It depends on how you measure progress. It’s quite difficult to squeeze much more out of Southern infrastructure. The gains from electrification and multi aspect signalling were absorbed decades ago.
Resignalling, including but not limited to work to change over to colour light usage and track circuit block principles, actually resulted in a reduction in capacity in some areas. This is not due to the limitations of the newer technology - far from it - but due to the rationalisation which happened at the same time. There are ground frames where there used to be full-time signal boxes, greater spacings for signal sections, fewer crossovers for contingency use, fewer "cripple sidings" for failed trains, single-line sections, etc.
Third rail limits speed gains anyway, as does the sheer density of services on much of the network.
Third rail tends to limit capacity as well as speed gains. There's little point increasing some permissible speeds due to stopping patterns and the need for all trains to stop
somewhere, usually multiple times, on each mainline. This is also one reason why a high-speed replacement of one of the mainlines in the "South Central" area wouldn't really work - there are simply too many places en-route where stops need to be made and capacity needs to be increased.
Sadly, the Southern network in particular has long suffered from terrible arbitrary chopping and changing resulting in an almost total lack of comprehensive clock-face timetables in the peak hours, combined with little service recovery time before the train service is expected to level-out to a clock-face off-peak timetable. This means service recovery is extremely difficult, especially at the shoulder peaks, where the trains may not be the busiest, yet the service still falls apart for thousands of passengers every day. This in turn means bad publicity from passengers who have road-based alternatives (at such times of day), and in turn, the railway fails to attract additional custom from people feeling able to travel for leisure or business outside of the routine high-peak demand.

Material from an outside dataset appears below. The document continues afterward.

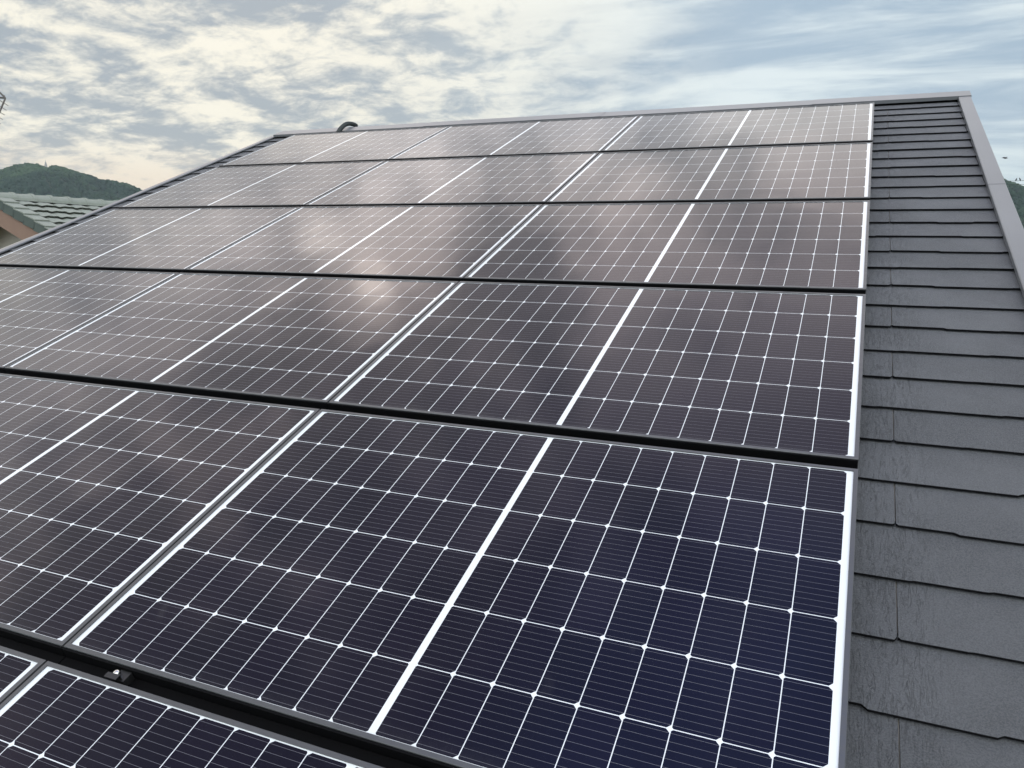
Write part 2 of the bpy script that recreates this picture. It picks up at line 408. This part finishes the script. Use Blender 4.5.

The station closures that allowed long distance services to be sped up elsewhere didn’t really occur in the more densely populated and commuter oriented South.
Such station closures would have failed due to the sheer volume of demand or due to political pressure. The area is not blessed with a huge number lightly-used stations which can just be closed... and where stations are lightly used, they tend to not impact performance or else have specific spikes in traffic which makes it unpalatable to close them. For example, a train might make up two minutes not calling at Hever, but the revenue from summertime tourist traffic will more than make up for the marginal impact that a station closure (of a facility with minimal upkeep costs) would have.
Dorking to Horsham passes through a largely rural area and the towns at both ends are well served already (think how East Grinstead or Uckfield to Lewes suffered closure under similar conditions), and the signalling reflects its traffic. All of this combines to prevent more trains being routed that way.
The signalling on the Dorking to Horsham route is restrictive, but secondary in impact to the third rail equipment and quality of the permanent way. You can signal 2 stopping services and 1 non-stop service per hour in each direction, and this generally works reasonably well on occasions when it is done, including the odd bit of the peak hours and occasionally to move stock after engineering works. However, that much strain on the track itself would probably need extensive renewals far sooner. The route is an important link between towns in the Chichester area and South London, not to mention Horsham and South London as well. As I've previously posted, I reckon the route could be developed in a cross-London link for Sussex to the WCML if merged with the semi-fast Southern WLL services, but in the mean time, more could be done to improve local connections with a more frequent service, better advertising of the local area, and better infrastructure quality. You only have to look at how relatively well-used the peak time services on this route are; I was shocked when I first went on some of the northbound morning peak services, as they can be very busy indeed by Dorking and Leatherhead. And even despite the small populations of the villages en route, there must also be hundreds of regulars just been Dorking and Horsham via Holmwood, Ockley and Warnham, when combined throughout the day. The larger towns in the area are certainly employment centres on their own.
More generally this terminating at Fareham business happens way too often.
Someone else suggested the turnaround times are too short - with such a long journey, should you be really trying to turn something round in 10 minutes?
Might also illustrate the counter-arguments of trying to run an overly-frequent off-peak service (which has been the philosophy in recent years, so much so that on many lines there is no difference between off-peak and peak frequency) - if there were more spare paths then presumably there wouldn't be such an issue with the return journey running late?
Perhaps, with more Southern, GN and SouthEastern services becoming Thameslinks next year (and thus using 700s, presumably releasing a good number of 377s and other Electrostar variants) they could make an incoming Victoria arrival at Southampton form the next Brighton and vice-versa. That way they'd have safer turnaround times of half-an-hour or so; they could use the sidings west of Southampton if platform space was unavailable.
Platform space is indeed an issue; stations like Brighton and Victoria struggle with anything longer than 10-15 minutes at times, let alone half an hour. A 10 minute turnaround is not ideal, sure, but is very much the imposed requirement on the Southern area. There are also trains which have turn around in that time (or less) on routes in the Redhill area, routes via Oxted, etc. London turnarounds may be better from late 2018, but I can't see the South Coast and Sussex area being much better. If anything, late turnarounds from the Core could make things harder.